English, Department of
Date of this Version
2011
Document Type
Article
Citation
The George Eliot Review 42 (2011)
Abstract
The dramatic incident in Venice on the morning of 16 June 1880, when the newly married John Walter Cross jumped into the Grand Canal from his hotel room's balcony, has attracted much curiosity and speculation. Understandably Mrs. Cross (George Eliot) was reticent about the happening in her journal and letters, and also wrote little about her stay in Venice before and after the event.

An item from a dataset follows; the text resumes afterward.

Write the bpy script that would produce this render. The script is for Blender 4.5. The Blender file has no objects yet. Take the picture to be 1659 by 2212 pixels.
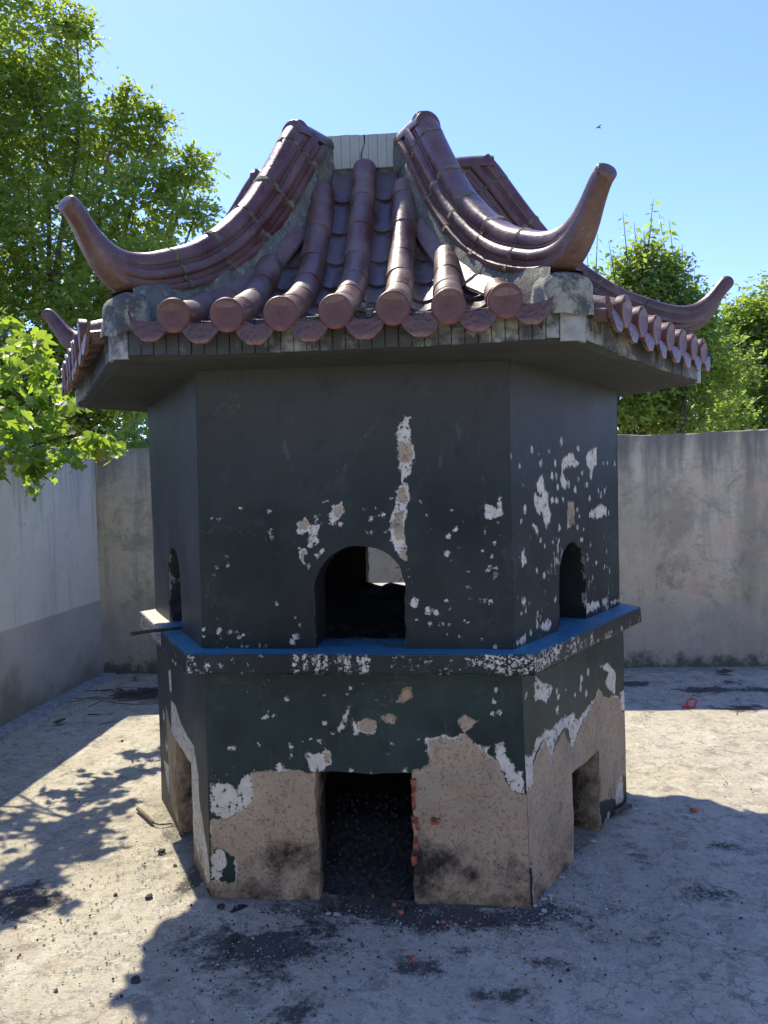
import bpy, math, random
import numpy as np
from mathutils import Vector, Matrix
R = math.radians
rng = np.random.default_rng(7); random.seed(7)
scn = bpy.context.scene
# ---------------------------------------------------------------- camera
cam_d = bpy.data.cameras.new('camera'); cam = bpy.data.objects.new('camera', cam_d)
scn.collection.objects.link(cam); scn.camera = cam
cam_d.sensor_fit = 'HORIZONTAL'; cam_d.sensor_width = 36; cam_d.lens = 36*1722.1/1659
cam_d.clip_start = .05; cam_d.clip_end = 1500
cr, cu, cf = (.99585,.08708,-.02645), (.02388,.03041,.99925), (-.08782,.99574,-.02821)
CAM = np.array([.3652,-3.9439,1.55])
m = Matrix(((cr[0],cu[0],-cf[0],CAM[0]),(cr[1],cu[1],-cf[1],CAM[1]),(cr[2],cu[2],-cf[2],CAM[2]),(0,0,0,1)))
cam.matrix_world = m
scn.render.resolution_x = 768; scn.render.resolution_y = 1024
# ---------------------------------------------------------------- sky, sun, exposure
world = bpy.data.worlds.new('World'); scn.world = world; world.use_nodes = True
wn = world.node_tree; bg = wn.nodes['Background']
sky = wn.nodes.new('ShaderNodeTexSky'); sky.sky_type = 'NISHITA'; sky.sun_disc = False
sky.sun_elevation = R(52.8); sky.sun_rotation = R(-31.2)
sky.altitude = 0; sky.air_density = 1.0; sky.dust_density = .25; sky.ozone_density = 2.2
wb = wn.nodes.new('ShaderNodeMix'); wb.data_type = 'RGBA'; wb.blend_type = 'MULTIPLY'; wb.inputs[0].default_value = 1
wb.inputs[7].default_value = (.47, .51, .80, 1)      # camera white balance of the blue sky light
wn.links.new(sky.outputs[0], wb.inputs[6]); wn.links.new(wb.outputs[2], bg.inputs[0]); bg.inputs[1].default_value = .15
sl = bpy.data.lights.new('sun', 'SUN'); sun = bpy.data.objects.new('sun', sl); scn.collection.objects.link(sun)
sl.energy = 2.75; sl.angle = R(.53); sl.color = (1, .88, .73)
sun.rotation_euler = Vector((.7723,-1.2744,-1.9617)).to_track_quat('-Z','Y').to_euler()
scn.view_settings.view_transform = 'Standard'; scn.view_settings.look = 'None'
scn.view_settings.exposure = 1.52; scn.view_settings.gamma = 1
scn.view_settings.use_curve_mapping = False
# ---------------------------------------------------------------- helpers
def link(name, me, mat=None, parent=None, loc=None, rz=None):
    o = bpy.data.objects.new(name, me); scn.collection.objects.link(o)
    if mat is not None and me is not None and not me.materials: me.materials.append(mat)
    if parent: o.parent = parent
    if loc is not None: o.location = loc
    if rz is not None: o.rotation_euler = (0,0,rz)
    return o
def tag(o, label=None, cat=None, group=None, kind=None):
    if label: o['label'] = label
    if cat: o['category'] = cat
    if group: o['group'] = group
    if kind: o['kind'] = kind
    return o
def empty(name, loc=(0,0,0)):
    o = bpy.data.objects.new(name, None); scn.collection.objects.link(o); o.location = loc; o.empty_display_size=.1
    return o
def mesh(name, V, Fs, smooth=False, attrs=None, angle=None):
    me = bpy.data.meshes.new(name)
    V = np.asarray(V, dtype=np.float32).reshape(-1,3)
    if isinstance(Fs, np.ndarray):
        n, k = Fs.shape
        me.vertices.add(len(V)); me.vertices.foreach_set('co', V.ravel())
        me.loops.add(n*k); me.loops.foreach_set('vertex_index', Fs.ravel().astype(np.int32))
        me.polygons.add(n); me.polygons.foreach_set('loop_start', (np.arange(n)*k).astype(np.int32))
        me.update(calc_edges=True)
    else:
        me.from_pydata([tuple(map(float,v)) for v in V], [], Fs)
    if attrs:
        for a, v in attrs.items():
            at = me.attributes.new(a, 'FLOAT', 'POINT'); at.data.foreach_set('value', np.asarray(v, dtype=np.float32))
    if smooth: me.polygons.foreach_set('use_smooth', np.ones(len(me.polygons), dtype=bool))
    if angle: me.set_sharp_from_angle(angle=R(angle))
    me.update(); return me
def grid_faces(nu, nv, off=0):
    i = np.arange(nu-1)[:,None]*nv + np.arange(nv-1)[None,:]
    return (np.stack([i, i+nv, i+nv+1, i+1], -1).reshape(-1,4) + off)
class MB:                                   # collects pieces into one mesh
    def __init__(s): s.V=[]; s.F=[]; s.n=0
    def add(s, V, Fs):
        V=np.asarray(V,float).reshape(-1,3); s.V.append(V); s.F += [tuple(int(i)+s.n for i in f) for f in Fs]; s.n+=len(V); return s
    def box(s, c, d, rot=None, jit=0):
        x,y,z=[q/2 for q in d]; V=np.array([(a*x,b*y,e*z) for a in(-1,1) for b in(-1,1) for e in(-1,1)])
        if jit: V=V+rng.normal(0,jit,V.shape)
        if rot is not None: V=V@np.asarray(rot).T
        return s.add(V+np.array(c),[(0,1,3,2),(4,6,7,5),(0,4,5,1),(2,3,7,6),(0,2,6,4),(1,5,7,3)])
    def tube(s, P, r, n=6, cap=True):
        P=np.asarray(P,float); r=np.broadcast_to(r,(len(P),)); V=[]
        T=np.gradient(P,axis=0); T/=np.linalg.norm(T,axis=1)[:,None]+1e-9
        ref=np.array([0,0,1.]) if abs(T[0][2])<.9 else np.array([1.,0,0])
        for p_,t,q in zip(P,T,r):
            a=np.cross(t,ref); a/=np.linalg.norm(a)+1e-9; b=np.cross(t,a)
            for k in range(n): V.append(p_+q*(math.cos(2*math.pi*k/n)*a+math.sin(2*math.pi*k/n)*b))
        Fs=[(i*n+k,i*n+(k+1)%n,(i+1)*n+(k+1)%n,(i+1)*n+k) for i in range(len(P)-1) for k in range(n)]
        if cap: Fs+= [tuple(range(n))[::-1], tuple((len(P)-1)*n+k for k in range(n))]
        return s.add(V,Fs)
    def me(s, name, smooth=False, angle=None): return mesh(name, np.concatenate(s.V), s.F, smooth, None, angle)
def vnoise(P, sc, seed=0):                  # cheap smooth 3-D noise, about -1..1
    r=np.random.default_rng(seed); o=np.zeros(len(P))
    for k in range(7):
        d=r.normal(size=3); d/=np.linalg.norm(d); o+=np.sin(P@d*sc*r.uniform(.6,1.7)+r.uniform(0,6.28)+1.5*np.sin(P@r.normal(size=3)*sc*.5))
    return o/3.2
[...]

But there is another source of information about the couple's Venetian experiences - the personal recollections and correspondence of the English artist John Wharlton Bunney (1828-82).

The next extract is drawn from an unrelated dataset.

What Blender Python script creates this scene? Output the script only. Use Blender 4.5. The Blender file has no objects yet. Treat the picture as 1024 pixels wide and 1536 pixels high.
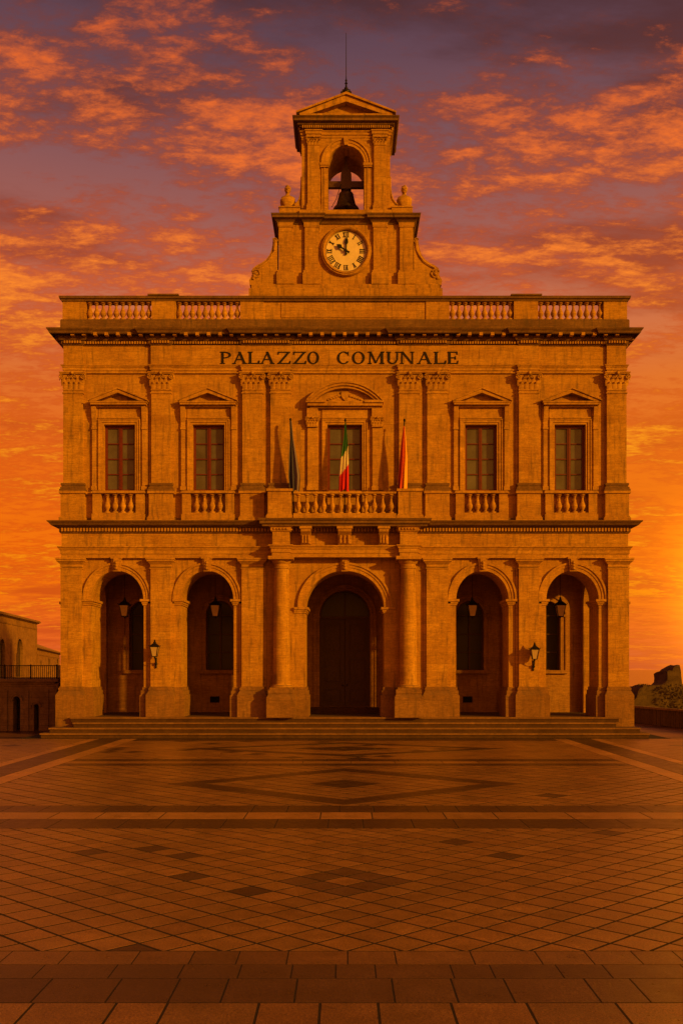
import bpy, bmesh, math, random
from mathutils import Vector, Matrix
rnd = random.Random(7)
PI = math.pi
sc = bpy.context.scene
COL = sc.collection

# ------------------------------------------------------------------ camera
EYE = 3.3
cam = bpy.data.cameras.new('camera'); cam_o = bpy.data.objects.new('camera', cam); COL.objects.link(cam_o)
cam_o.location = (0, -50, EYE); cam_o.rotation_euler = (PI/2, 0, 0)
cam.sensor_fit = 'HORIZONTAL'; cam.sensor_width = 36; cam.lens = 1500/1024*36
cam.shift_x = -5/1024; cam.shift_y = 237/1024
cam.clip_start = 0.1; cam.clip_end = 20000
sc.camera = cam_o

# ------------------------------------------------------------------ sun
SUN_AZ, SUN_EL = math.radians(52), math.radians(15)
sd = Vector((math.sin(SUN_AZ)*math.cos(SUN_EL), -math.cos(SUN_AZ)*math.cos(SUN_EL), math.sin(SUN_EL)))
sl = bpy.data.lights.new('sun', 'SUN'); sun = bpy.data.objects.new('sun', sl); COL.objects.link(sun)
sun.rotation_euler = sd.to_track_quat('Z', 'Y').to_euler(); sun.location = sd*60
sl.energy = 3.7; sl.angle = math.radians(2.0); sl.color = (1.0, 0.43, 0.02)
sc.view_settings.view_transform = 'Standard'; sc.view_settings.look = 'None'
sc.view_settings.exposure = 0.0; sc.view_settings.gamma = 1.0

def s2l(c):
    f = lambda v: (v/255/12.92) if v/255 <= .04045 else ((v/255+.055)/1.055)**2.4
    return (f(c[0]), f(c[1]), f(c[2]), 1)

class NT:
    def __init__(s, nt): s.nt = nt
    def n(s, t, **kw):
        nd = s.nt.nodes.new(t)
        for k, v in kw.items():
            if k == 'inp':
                for a, b in v.items():
                    if isinstance(b, bpy.types.NodeSocket): s.nt.links.new(b, nd.inputs[a])
                    else: nd.inputs[a].default_value = b
            else: setattr(nd, k, v)
        return nd
    def math(s, op, a, b=None, clamp=False):
        inp = {0: a}
        if b is not None: inp[1] = b
        return s.n('ShaderNodeMath', operation=op, use_clamp=clamp, inp=inp).outputs[0]
    def mix(s, f, a, b, bt='MIX'):
        nd = s.n('ShaderNodeMix', data_type='RGBA', blend_type=bt)
        for i, v in ((0, f), (6, a), (7, b)):
            if isinstance(v, bpy.types.NodeSocket): s.nt.links.new(v, nd.inputs[i])
            else: nd.inputs[i].default_value = v
        return nd.outputs[2]
    def ramp(s, f, stops, interp='LINEAR'):
        nd = s.n('ShaderNodeValToRGB'); cr = nd.color_ramp; cr.interpolation = interp
        while len(cr.elements) < len(stops): cr.elements.new(0.5)
        for e, (p, c) in zip(cr.elements, stops): e.position = p; e.color = c
        s.nt.links.new(f, nd.inputs[0]); return nd.outputs[0]
    def noise(s, v, scale, detail=4, rough=.5, dist=0):
        return s.n('ShaderNodeTexNoise', inp={'Vector': v, 'Scale': scale, 'Detail': detail, 'Roughness': rough, 'Distortion': dist}).outputs[0]
    def link(s, a, b): s.nt.links.new(a, b)

# ------------------------------------------------------------------ sky
world = bpy.data.worlds.new('World'); sc.world = world; world.use_nodes = True
w = NT(world.node_tree); world.node_tree.nodes.clear()
tc = w.n('ShaderNodeTexCoord')
sep = w.n('ShaderNodeSeparateXYZ', inp={0: tc.outputs['Generated']})
dx, dy, dz = sep.outputs
zc = w.math('MAXIMUM', dz, 0.0)
den = w.math('ADD', zc, 0.13)
px_ = w.math('DIVIDE', dx, den); py_ = w.math('DIVIDE', dy, den)
pv = w.n('ShaderNodeCombineXYZ', inp={0: px_, 1: py_, 2: 0.0}).outputs[0]
mp1 = w.n('ShaderNodeMapping', inp={0: pv, 'Rotation': (0, 0, math.radians(-22)), 'Scale': (1.0, 1.7, 1), 'Location': (3.4, 1.9, 0)}).outputs[0]
nA = w.noise(mp1, 1.9, 3, .5, .3)
nF = w.noise(mp1, 10.0, 13, .7, .1)
nG = w.noise(mp1, 34.0, 10, .7)
mp2 = w.n('ShaderNodeMapping', inp={0: pv, 'Rotation': (0, 0, math.radians(-14)), 'Scale': (.7, 1.5, 1), 'Location': (9.3, 2.1, 0)}).outputs[0]
nB = w.noise(mp2, 1.7, 9, .6, .2)
e = w.math('MULTIPLY', zc, 1/0.6)
L = s2l
base = w.ramp(e, [(0, L((205,88,50))), (.05, L((236,102,30))), (.13, L((250,120,6))), (.24, L((244,112,4))), (.34, L((236,108,12))), (.45, L((226,112,40))),
                  (.55, L((206,112,72))), (.66, L((166,96,84))), (.78, L((130,84,88))), (.88, L((102,70,82))), (1, L((74,54,70)))])
midc = w.ramp(e, [(0, L((214,86,30))), (.2, L((226,84,4))), (.4, L((214,84,16))), (.6, L((196,82,44))), (.75, L((150,70,54))), (.88, L((120,62,58))), (1, L((92,52,58)))])
bright = w.ramp(e, [(0, L((240,110,30))), (.12, L((255,144,4))), (.3, L((255,152,10))), (.45, L((255,148,28))), (.6, L((255,134,42))), (.75, L((243,114,44))),
                    (.88, L((222,98,44))), (1, L((170,78,50)))])
dark = w.ramp(e, [(0, L((206,80,30))), (.2, L((204,72,4))), (.4, L((184,66,12))), (.55, L((168,66,34))), (.7, L((126,54,42))),
                  (.85, L((88,46,44))), (1, L((64,40,46)))])
def ss(v, a, b, hi=1.0): return w.n('ShaderNodeMapRange', interpolation_type='SMOOTHSTEP', inp={0: v, 1: a, 2: b, 3: 0.0, 4: hi}).outputs[0]
comb = w.math('ADD', w.math('MULTIPLY', nA, .5), w.math('MULTIPLY', nF, .5))
skc = w.mix(ss(comb, .43, .54, .92), base, midc)
skc = w.mix(ss(nB, .49, .66, .8), skc, dark)
skc = w.mix(w.math('MULTIPLY', ss(comb, .495, .60, 1.0), w.n('ShaderNodeMapRange', inp={0: nG, 1: .36, 2: .60, 3: .45, 4: 1.0}).outputs[0]), skc, bright)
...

Bunney, described by Marian as 'an excellent painter and an interesting man' in a letter to her husband's sisters Mary, Eleanor, and Florence on 13 June,' had lived with his family in Venice since June 1870. He received the Crosses at his apartment in Castello, showed his pictures, lent his copy of Ruskin's Stones of Venice, and also left his work to escort them round some of the city's delights. There surely would have been other excursions if the canal incident had not happened. Bunney pointed out several things that 'we should not have seen without his aid', Marian told her sisters-in-law.
Bunney noted a conversation with Marian at her hotel on 22 June, the day before she and her husband left Venice for Verona on the next stage of their honeymoon, but discreetly left unrecorded anything he knew about John's jump. So nothing Bunney wrote in his journal sheds new light on what triggered John Cross's extraordinary behaviour that hot day more than 130 years ago. But the artist's recorded conversations with Marian, before 16 June and on the twenty-second, certainly enlarge the story of the Crosses' time in Venice, as also do four letters - one each from Marian and John Cross to Bunney in Venice, one from Marian to Bunney's wife Elizabeth from Baden in July 1880, and a fourth from John to Bunney from London in March 1881, all previously unpublished and generally unknown.